>> start

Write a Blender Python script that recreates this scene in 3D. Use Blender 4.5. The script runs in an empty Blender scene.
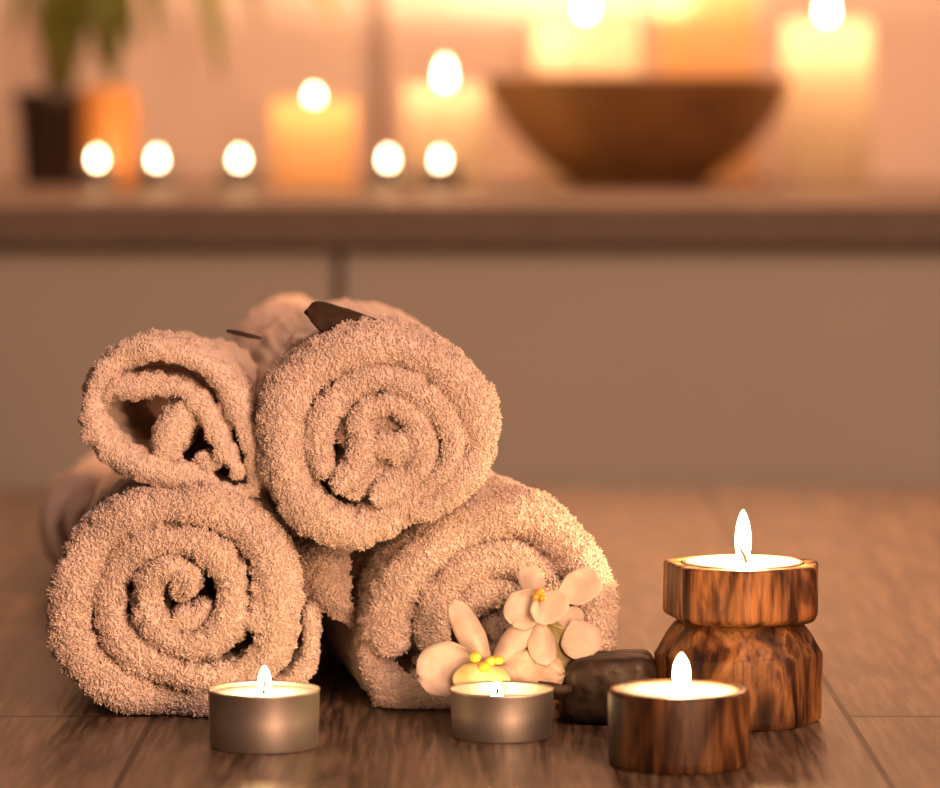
import bpy, bmesh, math, random
import numpy as np
from mathutils import Vector, Matrix

random.seed(7)
rng = np.random.default_rng(11)
C = bpy.context.scene.collection
S = bpy.context.scene
PI = math.pi

# ------------------------------------------------------------------ camera, world, big lights, exposure
F = 3800.0            # focal length in pixels (940 wide)
HZ = 120.0            # horizon row
EYE = 0.215           # eye height above the table top (table top is z = 0)
FLOOR = -0.75

cam_d = bpy.data.cameras.new('camera')
cam_d.sensor_fit = 'HORIZONTAL'
cam_d.sensor_width = 36.0
cam_d.lens = 36.0 * F / 940.0
cam_d.shift_y = -(394.0 - HZ) / 940.0
cam_d.clip_start = 0.05
cam_d.dof.use_dof = True
cam_d.dof.focus_distance = 1.362
cam_d.dof.aperture_fstop = cam_d.lens / 17.0
cam = bpy.data.objects.new('camera', cam_d)
C.objects.link(cam)
cam.location = (0, 0, EYE)
cam.rotation_euler = (PI / 2, 0, 0)
S.camera = cam

w = bpy.data.worlds.new('room_air')
S.world = w
w.use_nodes = True
bg = w.node_tree.nodes['Background']
bg.inputs[0].default_value = (1.0, 0.58, 0.38, 1)
bg.inputs[1].default_value = 0.14


def area(name, loc, target, size, power, col):
    l = bpy.data.lights.new(name, 'AREA')
    l.shape = 'RECTANGLE'
    l.size, l.size_y = size
    l.energy = power
    l.color = col
    o = bpy.data.objects.new(name, l)
    C.objects.link(o)
    o.location = loc
    o.rotation_euler = (Vector(target) - Vector(loc)).to_track_quat('-Z', 'Y').to_euler()
    return o


area('room_lamp_front', (0.65, 0.25, 0.95), (0.0, 1.4, 0.05), (0.6, 0.6), 19.0, (1.0, 0.575, 0.41))
area('low_lamp_front', (0.42, 0.25, 0.26), (0.0, 1.38, 0.06), (0.35, 0.25), 15.0, (1.0, 0.51, 0.275))
pool_spot = bpy.data.lights.new('table_pool_fill', 'SPOT')  # added spot, not a real fixture: makes a warm pool on the table
pool_spot.energy = 140.0
pool_spot.color = (1.0, 0.43, 0.17)
pool_spot.spot_size = math.radians(42)
pool_spot.spot_blend = 1.0
pool_spot.shadow_soft_size = 0.12
pool_spot_o = bpy.data.objects.new('table_pool_fill', pool_spot)
C.objects.link(pool_spot_o)
pool_spot_o.location = (0.55, 2.15, 1.25)
pool_spot_o.rotation_euler = (Vector((0.18, 1.84, 0.0)) - Vector(pool_spot_o.location)).to_track_quat('-Z', 'Y').to_euler()
area('wall_fill_back', (0.35, 3.0, 1.7), (0.25, 3.85, 0.25), (1.2, 0.4), 32.0, (1.0, 0.48, 0.28))  # unseen fill light added over the counter to brighten the back wall

S.view_settings.view_transform = 'Standard'
S.view_settings.look = 'None'
S.view_settings.gamma = 1.0
S.view_settings.exposure = 0.0
S.view_settings.use_curve_mapping = False
S.cycles.use_denoising = True
S.cycles.sample_clamp_indirect = 4.0
S.cycles.max_bounces = 8


# ------------------------------------------------------------------ helpers
def P(px, py, d):
    """world point at distance d seen at photo pixel (px, py)"""
    return Vector(((px - 470.0) * d / F, d, EYE - (py - HZ) * d / F))


def dist(py, z=0.0):
    return (EYE - z) * F / (py - HZ)


def link(name, me, mat=None, parent=None, smooth=True):
    o = bpy.data.objects.new(name, me)
    C.objects.link(o)
    if mat is not None:
        me.materials.clear()
        me.materials.append(mat)
    if parent is not None:
        o.parent = parent
    if smooth and len(me.polygons):
        me.polygons.foreach_set('use_smooth', [True] * len(me.polygons))
    me.update()
    return o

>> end

**Objective:** Show every line that contains the word "scene".

**Output of the task:**
Write a Blender Python script that recreates this scene in 3D. Use Blender 4.5. The script runs in an empty Blender scene.
C = bpy.context.scene.collection
S = bpy.context.scene